>> Start
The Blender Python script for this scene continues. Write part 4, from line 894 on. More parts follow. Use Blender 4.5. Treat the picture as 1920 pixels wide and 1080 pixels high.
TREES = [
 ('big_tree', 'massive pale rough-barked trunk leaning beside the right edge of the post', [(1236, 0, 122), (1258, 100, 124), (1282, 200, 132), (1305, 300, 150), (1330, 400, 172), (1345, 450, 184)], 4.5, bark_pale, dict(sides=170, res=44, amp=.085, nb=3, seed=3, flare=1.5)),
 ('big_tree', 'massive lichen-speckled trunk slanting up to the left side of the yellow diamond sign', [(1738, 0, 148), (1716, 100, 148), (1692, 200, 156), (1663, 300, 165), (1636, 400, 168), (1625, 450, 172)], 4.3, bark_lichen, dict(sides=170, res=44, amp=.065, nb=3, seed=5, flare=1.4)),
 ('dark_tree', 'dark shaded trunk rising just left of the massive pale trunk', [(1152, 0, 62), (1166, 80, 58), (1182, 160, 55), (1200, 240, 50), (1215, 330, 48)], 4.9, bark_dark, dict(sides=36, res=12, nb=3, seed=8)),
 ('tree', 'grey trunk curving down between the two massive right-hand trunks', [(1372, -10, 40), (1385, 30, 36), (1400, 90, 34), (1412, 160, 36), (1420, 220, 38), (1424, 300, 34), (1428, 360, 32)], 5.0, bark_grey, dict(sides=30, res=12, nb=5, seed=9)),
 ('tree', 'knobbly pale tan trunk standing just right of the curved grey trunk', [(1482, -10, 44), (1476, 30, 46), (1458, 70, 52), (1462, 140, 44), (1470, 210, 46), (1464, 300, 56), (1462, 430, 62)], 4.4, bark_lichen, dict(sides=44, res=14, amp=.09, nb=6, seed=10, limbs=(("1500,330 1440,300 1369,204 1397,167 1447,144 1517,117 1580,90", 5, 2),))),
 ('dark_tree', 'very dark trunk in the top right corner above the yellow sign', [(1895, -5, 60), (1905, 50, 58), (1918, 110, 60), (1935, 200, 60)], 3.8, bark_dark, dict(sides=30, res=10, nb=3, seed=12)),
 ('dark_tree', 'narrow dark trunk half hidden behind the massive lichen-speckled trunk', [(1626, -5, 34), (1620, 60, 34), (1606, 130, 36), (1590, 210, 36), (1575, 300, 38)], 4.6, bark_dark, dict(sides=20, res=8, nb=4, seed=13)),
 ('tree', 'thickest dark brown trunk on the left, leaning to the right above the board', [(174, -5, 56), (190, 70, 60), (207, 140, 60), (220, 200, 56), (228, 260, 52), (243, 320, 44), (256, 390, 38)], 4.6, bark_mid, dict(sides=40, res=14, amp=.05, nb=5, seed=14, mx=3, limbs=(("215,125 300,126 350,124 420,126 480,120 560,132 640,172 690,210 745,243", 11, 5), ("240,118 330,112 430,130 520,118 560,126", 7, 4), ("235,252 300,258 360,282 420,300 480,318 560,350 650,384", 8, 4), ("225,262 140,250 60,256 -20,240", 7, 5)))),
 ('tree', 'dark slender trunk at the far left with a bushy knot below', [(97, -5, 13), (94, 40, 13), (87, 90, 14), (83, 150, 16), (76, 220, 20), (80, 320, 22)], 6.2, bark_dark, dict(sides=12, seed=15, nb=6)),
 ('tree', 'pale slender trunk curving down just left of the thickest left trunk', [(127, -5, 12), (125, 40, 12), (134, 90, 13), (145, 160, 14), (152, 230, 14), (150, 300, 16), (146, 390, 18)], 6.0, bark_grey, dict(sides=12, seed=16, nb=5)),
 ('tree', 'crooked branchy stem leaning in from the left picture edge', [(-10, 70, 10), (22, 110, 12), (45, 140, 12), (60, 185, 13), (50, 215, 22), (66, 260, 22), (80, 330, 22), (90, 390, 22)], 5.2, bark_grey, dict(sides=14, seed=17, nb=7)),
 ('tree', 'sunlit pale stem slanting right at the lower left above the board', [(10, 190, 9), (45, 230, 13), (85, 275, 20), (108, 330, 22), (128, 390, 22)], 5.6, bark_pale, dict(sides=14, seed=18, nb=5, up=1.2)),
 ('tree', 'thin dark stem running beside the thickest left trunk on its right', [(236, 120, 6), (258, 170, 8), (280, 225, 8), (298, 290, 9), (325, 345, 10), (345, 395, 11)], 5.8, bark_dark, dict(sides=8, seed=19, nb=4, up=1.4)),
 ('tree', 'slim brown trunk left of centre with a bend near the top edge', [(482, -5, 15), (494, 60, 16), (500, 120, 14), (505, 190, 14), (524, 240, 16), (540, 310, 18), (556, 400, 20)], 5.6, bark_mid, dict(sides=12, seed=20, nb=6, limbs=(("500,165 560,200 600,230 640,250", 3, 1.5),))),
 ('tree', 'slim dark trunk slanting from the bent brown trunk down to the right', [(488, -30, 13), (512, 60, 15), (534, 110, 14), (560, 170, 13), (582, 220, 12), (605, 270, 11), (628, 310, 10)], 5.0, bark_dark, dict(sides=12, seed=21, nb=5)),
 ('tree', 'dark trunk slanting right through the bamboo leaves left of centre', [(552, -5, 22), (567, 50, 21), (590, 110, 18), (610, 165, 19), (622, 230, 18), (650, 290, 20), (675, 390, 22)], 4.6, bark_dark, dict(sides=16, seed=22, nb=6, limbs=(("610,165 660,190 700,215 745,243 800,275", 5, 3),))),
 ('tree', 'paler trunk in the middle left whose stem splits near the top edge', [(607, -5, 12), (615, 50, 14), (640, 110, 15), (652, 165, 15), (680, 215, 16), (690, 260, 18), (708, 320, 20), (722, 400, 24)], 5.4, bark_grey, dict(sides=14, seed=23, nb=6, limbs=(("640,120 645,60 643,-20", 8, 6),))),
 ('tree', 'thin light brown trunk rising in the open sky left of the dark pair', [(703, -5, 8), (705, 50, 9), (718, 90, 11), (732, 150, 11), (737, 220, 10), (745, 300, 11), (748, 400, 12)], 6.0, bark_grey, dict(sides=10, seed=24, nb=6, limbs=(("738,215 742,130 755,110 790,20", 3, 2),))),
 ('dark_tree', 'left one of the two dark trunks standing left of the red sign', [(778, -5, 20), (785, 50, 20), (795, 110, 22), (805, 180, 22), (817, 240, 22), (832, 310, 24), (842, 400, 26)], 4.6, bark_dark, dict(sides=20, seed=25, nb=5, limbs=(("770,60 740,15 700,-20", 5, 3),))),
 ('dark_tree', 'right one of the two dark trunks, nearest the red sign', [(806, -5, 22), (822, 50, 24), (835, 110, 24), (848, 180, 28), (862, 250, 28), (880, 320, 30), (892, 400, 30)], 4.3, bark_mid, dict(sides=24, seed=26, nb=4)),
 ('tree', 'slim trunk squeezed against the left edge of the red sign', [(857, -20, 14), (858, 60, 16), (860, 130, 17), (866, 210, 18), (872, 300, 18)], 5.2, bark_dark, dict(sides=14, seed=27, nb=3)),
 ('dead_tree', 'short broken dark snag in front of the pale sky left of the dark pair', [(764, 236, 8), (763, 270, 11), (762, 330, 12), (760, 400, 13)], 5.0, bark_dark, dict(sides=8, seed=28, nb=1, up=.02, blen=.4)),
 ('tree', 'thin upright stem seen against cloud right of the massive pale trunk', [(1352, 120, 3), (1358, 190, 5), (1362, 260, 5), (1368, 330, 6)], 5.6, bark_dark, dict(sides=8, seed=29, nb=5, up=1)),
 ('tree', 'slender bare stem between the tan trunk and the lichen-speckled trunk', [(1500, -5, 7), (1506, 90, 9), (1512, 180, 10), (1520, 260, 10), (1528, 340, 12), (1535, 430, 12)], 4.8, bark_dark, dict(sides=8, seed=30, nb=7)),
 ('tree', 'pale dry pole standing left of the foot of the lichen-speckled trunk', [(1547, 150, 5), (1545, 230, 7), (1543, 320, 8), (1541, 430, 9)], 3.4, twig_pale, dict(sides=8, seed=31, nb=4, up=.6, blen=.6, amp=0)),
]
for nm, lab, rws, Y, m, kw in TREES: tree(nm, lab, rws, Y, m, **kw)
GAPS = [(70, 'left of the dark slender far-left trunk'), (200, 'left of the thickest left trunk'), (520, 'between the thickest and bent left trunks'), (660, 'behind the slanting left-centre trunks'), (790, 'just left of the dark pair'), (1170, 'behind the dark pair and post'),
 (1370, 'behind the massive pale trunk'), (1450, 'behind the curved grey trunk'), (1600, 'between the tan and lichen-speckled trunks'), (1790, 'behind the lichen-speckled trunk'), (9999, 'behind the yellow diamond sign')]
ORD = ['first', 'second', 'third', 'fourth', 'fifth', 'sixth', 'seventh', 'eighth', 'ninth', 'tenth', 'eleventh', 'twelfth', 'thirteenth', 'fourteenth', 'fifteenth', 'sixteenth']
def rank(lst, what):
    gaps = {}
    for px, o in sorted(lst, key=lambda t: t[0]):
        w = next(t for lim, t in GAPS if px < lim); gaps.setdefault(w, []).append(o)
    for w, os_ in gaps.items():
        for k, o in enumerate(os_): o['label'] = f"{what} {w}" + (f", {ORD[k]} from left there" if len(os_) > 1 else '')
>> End
To be done: Select every line of the material above holding the word "rising" and copy it.

Answer for this exercise:
 ('dark_tree', 'dark shaded trunk rising just left of the massive pale trunk', [(1152, 0, 62), (1166, 80, 58), (1182, 160, 55), (1200, 240, 50), (1215, 330, 48)], 4.9, bark_dark, dict(sides=36, res=12, nb=3, seed=8)),
 ('tree', 'thin light brown trunk rising in the open sky left of the dark pair', [(703, -5, 8), (705, 50, 9), (718, 90, 11), (732, 150, 11), (737, 220, 10), (745, 300, 11), (748, 400, 12)], 6.0, bark_grey, dict(sides=10, seed=24, nb=6, limbs=(("738,215 742,130 755,110 790,20", 3, 2),))),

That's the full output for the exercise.